_SET EXERCISE_
Copy all the material below, exactly as it stands.

--------

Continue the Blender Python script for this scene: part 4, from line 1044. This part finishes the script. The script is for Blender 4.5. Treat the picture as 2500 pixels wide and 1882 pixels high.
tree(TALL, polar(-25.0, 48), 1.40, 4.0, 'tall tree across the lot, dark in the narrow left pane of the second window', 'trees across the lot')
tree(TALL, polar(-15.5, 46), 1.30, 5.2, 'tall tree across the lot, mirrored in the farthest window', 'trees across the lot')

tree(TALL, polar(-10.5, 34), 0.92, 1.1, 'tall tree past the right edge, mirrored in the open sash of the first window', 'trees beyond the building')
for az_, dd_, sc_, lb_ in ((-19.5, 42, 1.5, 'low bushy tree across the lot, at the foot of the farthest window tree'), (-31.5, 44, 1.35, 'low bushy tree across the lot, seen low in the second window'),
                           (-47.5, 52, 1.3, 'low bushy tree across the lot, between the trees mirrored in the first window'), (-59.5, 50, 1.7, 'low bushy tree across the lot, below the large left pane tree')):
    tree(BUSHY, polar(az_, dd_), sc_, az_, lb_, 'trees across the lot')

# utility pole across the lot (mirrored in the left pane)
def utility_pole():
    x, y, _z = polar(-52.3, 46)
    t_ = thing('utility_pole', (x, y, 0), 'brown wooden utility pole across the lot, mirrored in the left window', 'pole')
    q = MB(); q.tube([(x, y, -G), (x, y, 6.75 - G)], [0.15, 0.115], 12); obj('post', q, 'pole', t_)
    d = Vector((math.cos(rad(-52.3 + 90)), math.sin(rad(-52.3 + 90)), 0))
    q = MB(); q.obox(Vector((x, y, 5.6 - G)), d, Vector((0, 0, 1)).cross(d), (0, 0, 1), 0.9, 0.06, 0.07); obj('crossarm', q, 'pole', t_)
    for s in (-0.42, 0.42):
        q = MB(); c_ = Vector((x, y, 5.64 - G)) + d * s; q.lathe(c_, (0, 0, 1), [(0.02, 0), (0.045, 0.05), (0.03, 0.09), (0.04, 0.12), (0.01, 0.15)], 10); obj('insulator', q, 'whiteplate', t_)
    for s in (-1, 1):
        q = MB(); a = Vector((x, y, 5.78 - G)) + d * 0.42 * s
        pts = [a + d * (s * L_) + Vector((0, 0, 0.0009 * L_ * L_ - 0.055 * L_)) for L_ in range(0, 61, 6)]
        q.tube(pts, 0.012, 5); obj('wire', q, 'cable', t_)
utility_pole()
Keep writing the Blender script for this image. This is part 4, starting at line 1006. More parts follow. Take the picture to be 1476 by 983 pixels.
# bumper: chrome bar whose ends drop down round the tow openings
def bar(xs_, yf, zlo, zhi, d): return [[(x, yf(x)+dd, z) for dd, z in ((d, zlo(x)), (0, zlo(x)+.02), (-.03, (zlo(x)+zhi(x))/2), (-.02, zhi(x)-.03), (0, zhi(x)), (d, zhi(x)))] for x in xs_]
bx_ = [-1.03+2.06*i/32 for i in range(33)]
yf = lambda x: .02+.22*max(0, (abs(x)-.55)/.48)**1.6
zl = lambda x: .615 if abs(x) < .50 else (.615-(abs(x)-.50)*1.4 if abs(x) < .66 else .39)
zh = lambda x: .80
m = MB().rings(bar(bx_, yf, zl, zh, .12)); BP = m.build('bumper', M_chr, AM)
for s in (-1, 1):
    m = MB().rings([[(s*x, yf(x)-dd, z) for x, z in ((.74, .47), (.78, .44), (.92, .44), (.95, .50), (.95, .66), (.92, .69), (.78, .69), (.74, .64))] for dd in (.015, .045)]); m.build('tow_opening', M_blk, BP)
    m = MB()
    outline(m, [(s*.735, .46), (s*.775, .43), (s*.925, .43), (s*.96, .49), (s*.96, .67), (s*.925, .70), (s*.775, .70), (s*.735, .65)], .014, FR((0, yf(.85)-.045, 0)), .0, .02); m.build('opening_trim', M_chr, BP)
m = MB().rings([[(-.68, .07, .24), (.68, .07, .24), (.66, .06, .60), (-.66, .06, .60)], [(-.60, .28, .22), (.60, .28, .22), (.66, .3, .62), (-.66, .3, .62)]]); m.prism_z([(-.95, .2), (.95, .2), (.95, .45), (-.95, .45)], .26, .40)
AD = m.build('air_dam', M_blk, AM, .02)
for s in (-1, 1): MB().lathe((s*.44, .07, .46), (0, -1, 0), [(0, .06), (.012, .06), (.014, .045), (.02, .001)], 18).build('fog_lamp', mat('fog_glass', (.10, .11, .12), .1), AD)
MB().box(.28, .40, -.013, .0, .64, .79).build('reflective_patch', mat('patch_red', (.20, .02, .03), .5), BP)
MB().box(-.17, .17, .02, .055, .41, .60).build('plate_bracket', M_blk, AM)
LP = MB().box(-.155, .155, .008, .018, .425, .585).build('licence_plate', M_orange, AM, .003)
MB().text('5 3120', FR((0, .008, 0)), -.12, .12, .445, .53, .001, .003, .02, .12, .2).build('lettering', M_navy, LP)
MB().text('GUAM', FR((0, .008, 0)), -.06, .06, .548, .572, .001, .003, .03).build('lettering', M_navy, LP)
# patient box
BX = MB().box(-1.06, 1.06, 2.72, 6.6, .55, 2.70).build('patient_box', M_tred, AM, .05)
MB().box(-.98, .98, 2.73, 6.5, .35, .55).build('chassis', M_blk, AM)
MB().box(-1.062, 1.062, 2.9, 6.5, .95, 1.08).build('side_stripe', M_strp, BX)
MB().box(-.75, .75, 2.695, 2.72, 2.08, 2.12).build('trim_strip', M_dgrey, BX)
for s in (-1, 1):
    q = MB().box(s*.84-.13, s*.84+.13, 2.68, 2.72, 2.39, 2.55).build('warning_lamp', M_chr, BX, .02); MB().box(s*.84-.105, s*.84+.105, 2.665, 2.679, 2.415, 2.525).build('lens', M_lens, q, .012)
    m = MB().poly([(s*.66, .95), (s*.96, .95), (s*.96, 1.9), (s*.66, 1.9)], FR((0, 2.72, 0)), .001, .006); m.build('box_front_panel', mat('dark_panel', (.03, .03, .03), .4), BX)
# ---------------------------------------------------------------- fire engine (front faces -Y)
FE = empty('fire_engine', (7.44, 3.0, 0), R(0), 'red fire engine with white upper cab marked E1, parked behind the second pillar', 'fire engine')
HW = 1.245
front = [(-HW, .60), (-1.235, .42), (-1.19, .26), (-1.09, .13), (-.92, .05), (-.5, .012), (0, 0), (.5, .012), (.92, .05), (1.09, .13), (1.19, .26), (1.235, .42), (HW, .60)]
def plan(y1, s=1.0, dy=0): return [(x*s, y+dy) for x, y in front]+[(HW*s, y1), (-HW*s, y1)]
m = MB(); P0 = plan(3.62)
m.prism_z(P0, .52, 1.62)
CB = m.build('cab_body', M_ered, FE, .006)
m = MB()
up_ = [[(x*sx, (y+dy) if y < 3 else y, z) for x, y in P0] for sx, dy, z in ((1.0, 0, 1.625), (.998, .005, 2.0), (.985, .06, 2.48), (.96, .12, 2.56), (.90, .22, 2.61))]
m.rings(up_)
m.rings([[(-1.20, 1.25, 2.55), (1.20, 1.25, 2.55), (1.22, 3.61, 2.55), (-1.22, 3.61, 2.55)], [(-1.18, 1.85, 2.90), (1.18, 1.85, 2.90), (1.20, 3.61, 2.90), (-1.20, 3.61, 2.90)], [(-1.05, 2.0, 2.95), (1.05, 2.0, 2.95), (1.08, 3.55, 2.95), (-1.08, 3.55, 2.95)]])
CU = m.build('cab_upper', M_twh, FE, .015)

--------

_SOLVED PROBLEM_
Continue the Blender Python script for this scene: part 4, from line 1044. This part finishes the script. The script is for Blender 4.5. Treat the picture as 2500 pixels wide and 1882 pixels high.
tree(TALL, polar(-25.0, 48), 1.40, 4.0, 'tall tree across the lot, dark in the narrow left pane of the second window', 'trees across the lot')
tree(TALL, polar(-15.5, 46), 1.30, 5.2, 'tall tree across the lot, mirrored in the farthest window', 'trees across the lot')

tree(TALL, polar(-10.5, 34), 0.92, 1.1, 'tall tree past the right edge, mirrored in the open sash of the first window', 'trees beyond the building')
for az_, dd_, sc_, lb_ in ((-19.5, 42, 1.5, 'low bushy tree across the lot, at the foot of the farthest window tree'), (-31.5, 44, 1.35, 'low bushy tree across the lot, seen low in the second window'),
                           (-47.5, 52, 1.3, 'low bushy tree across the lot, between the trees mirrored in the first window'), (-59.5, 50, 1.7, 'low bushy tree across the lot, below the large left pane tree')):
    tree(BUSHY, polar(az_, dd_), sc_, az_, lb_, 'trees across the lot')

# utility pole across the lot (mirrored in the left pane)
def utility_pole():
    x, y, _z = polar(-52.3, 46)
    t_ = thing('utility_pole', (x, y, 0), 'brown wooden utility pole across the lot, mirrored in the left window', 'pole')
    q = MB(); q.tube([(x, y, -G), (x, y, 6.75 - G)], [0.15, 0.115], 12); obj('post', q, 'pole', t_)
    d = Vector((math.cos(rad(-52.3 + 90)), math.sin(rad(-52.3 + 90)), 0))
    q = MB(); q.obox(Vector((x, y, 5.6 - G)), d, Vector((0, 0, 1)).cross(d), (0, 0, 1), 0.9, 0.06, 0.07); obj('crossarm', q, 'pole', t_)
    for s in (-0.42, 0.42):
        q = MB(); c_ = Vector((x, y, 5.64 - G)) + d * s; q.lathe(c_, (0, 0, 1), [(0.02, 0), (0.045, 0.05), (0.03, 0.09), (0.04, 0.12), (0.01, 0.15)], 10); obj('insulator', q, 'whiteplate', t_)
    for s in (-1, 1):
        q = MB(); a = Vector((x, y, 5.78 - G)) + d * 0.42 * s
        pts = [a + d * (s * L_) + Vector((0, 0, 0.0009 * L_ * L_ - 0.055 * L_)) for L_ in range(0, 61, 6)]
        q.tube(pts, 0.012, 5); obj('wire', q, 'cable', t_)
utility_pole()
Keep writing the Blender script for this image. This is part 4, starting at line 1006. More parts follow. Take the picture to be 1476 by 983 pixels.
# bumper: chrome bar whose ends drop down round the tow openings
def bar(xs_, yf, zlo, zhi, d): return [[(x, yf(x)+dd, z) for dd, z in ((d, zlo(x)), (0, zlo(x)+.02), (-.03, (zlo(x)+zhi(x))/2), (-.02, zhi(x)-.03), (0, zhi(x)), (d, zhi(x)))] for x in xs_]
bx_ = [-1.03+2.06*i/32 for i in range(33)]
yf = lambda x: .02+.22*max(0, (abs(x)-.55)/.48)**1.6
zl = lambda x: .615 if abs(x) < .50 else (.615-(abs(x)-.50)*1.4 if abs(x) < .66 else .39)
zh = lambda x: .80
m = MB().rings(bar(bx_, yf, zl, zh, .12)); BP = m.build('bumper', M_chr, AM)
for s in (-1, 1):
    m = MB().rings([[(s*x, yf(x)-dd, z) for x, z in ((.74, .47), (.78, .44), (.92, .44), (.95, .50), (.95, .66), (.92, .69), (.78, .69), (.74, .64))] for dd in (.015, .045)]); m.build('tow_opening', M_blk, BP)
    m = MB()
    outline(m, [(s*.735, .46), (s*.775, .43), (s*.925, .43), (s*.96, .49), (s*.96, .67), (s*.925, .70), (s*.775, .70), (s*.735, .65)], .014, FR((0, yf(.85)-.045, 0)), .0, .02); m.build('opening_trim', M_chr, BP)
m = MB().rings([[(-.68, .07, .24), (.68, .07, .24), (.66, .06, .60), (-.66, .06, .60)], [(-.60, .28, .22), (.60, .28, .22), (.66, .3, .62), (-.66, .3, .62)]]); m.prism_z([(-.95, .2), (.95, .2), (.95, .45), (-.95, .45)], .26, .40)
AD = m.build('air_dam', M_blk, AM, .02)
for s in (-1, 1): MB().lathe((s*.44, .07, .46), (0, -1, 0), [(0, .06), (.012, .06), (.014, .045), (.02, .001)], 18).build('fog_lamp', mat('fog_glass', (.10, .11, .12), .1), AD)
MB().box(.28, .40, -.013, .0, .64, .79).build('reflective_patch', mat('patch_red', (.20, .02, .03), .5), BP)
MB().box(-.17, .17, .02, .055, .41, .60).build('plate_bracket', M_blk, AM)
LP = MB().box(-.155, .155, .008, .018, .425, .585).build('licence_plate', M_orange, AM, .003)
MB().text('5 3120', FR((0, .008, 0)), -.12, .12, .445, .53, .001, .003, .02, .12, .2).build('lettering', M_navy, LP)
MB().text('GUAM', FR((0, .008, 0)), -.06, .06, .548, .572, .001, .003, .03).build('lettering', M_navy, LP)
# patient box
BX = MB().box(-1.06, 1.06, 2.72, 6.6, .55, 2.70).build('patient_box', M_tred, AM, .05)
MB().box(-.98, .98, 2.73, 6.5, .35, .55).build('chassis', M_blk, AM)
MB().box(-1.062, 1.062, 2.9, 6.5, .95, 1.08).build('side_stripe', M_strp, BX)
MB().box(-.75, .75, 2.695, 2.72, 2.08, 2.12).build('trim_strip', M_dgrey, BX)
for s in (-1, 1):
    q = MB().box(s*.84-.13, s*.84+.13, 2.68, 2.72, 2.39, 2.55).build('warning_lamp', M_chr, BX, .02); MB().box(s*.84-.105, s*.84+.105, 2.665, 2.679, 2.415, 2.525).build('lens', M_lens, q, .012)
    m = MB().poly([(s*.66, .95), (s*.96, .95), (s*.96, 1.9), (s*.66, 1.9)], FR((0, 2.72, 0)), .001, .006); m.build('box_front_panel', mat('dark_panel', (.03, .03, .03), .4), BX)
# ---------------------------------------------------------------- fire engine (front faces -Y)
FE = empty('fire_engine', (7.44, 3.0, 0), R(0), 'red fire engine with white upper cab marked E1, parked behind the second pillar', 'fire engine')
HW = 1.245
front = [(-HW, .60), (-1.235, .42), (-1.19, .26), (-1.09, .13), (-.92, .05), (-.5, .012), (0, 0), (.5, .012), (.92, .05), (1.09, .13), (1.19, .26), (1.235, .42), (HW, .60)]
def plan(y1, s=1.0, dy=0): return [(x*s, y+dy) for x, y in front]+[(HW*s, y1), (-HW*s, y1)]
m = MB(); P0 = plan(3.62)
m.prism_z(P0, .52, 1.62)
CB = m.build('cab_body', M_ered, FE, .006)
m = MB()
up_ = [[(x*sx, (y+dy) if y < 3 else y, z) for x, y in P0] for sx, dy, z in ((1.0, 0, 1.625), (.998, .005, 2.0), (.985, .06, 2.48), (.96, .12, 2.56), (.90, .22, 2.61))]
m.rings(up_)
m.rings([[(-1.20, 1.25, 2.55), (1.20, 1.25, 2.55), (1.22, 3.61, 2.55), (-1.22, 3.61, 2.55)], [(-1.18, 1.85, 2.90), (1.18, 1.85, 2.90), (1.20, 3.61, 2.90), (-1.20, 3.61, 2.90)], [(-1.05, 2.0, 2.95), (1.05, 2.0, 2.95), (1.08, 3.55, 2.95), (-1.08, 3.55, 2.95)]])
CU = m.build('cab_upper', M_twh, FE, .015)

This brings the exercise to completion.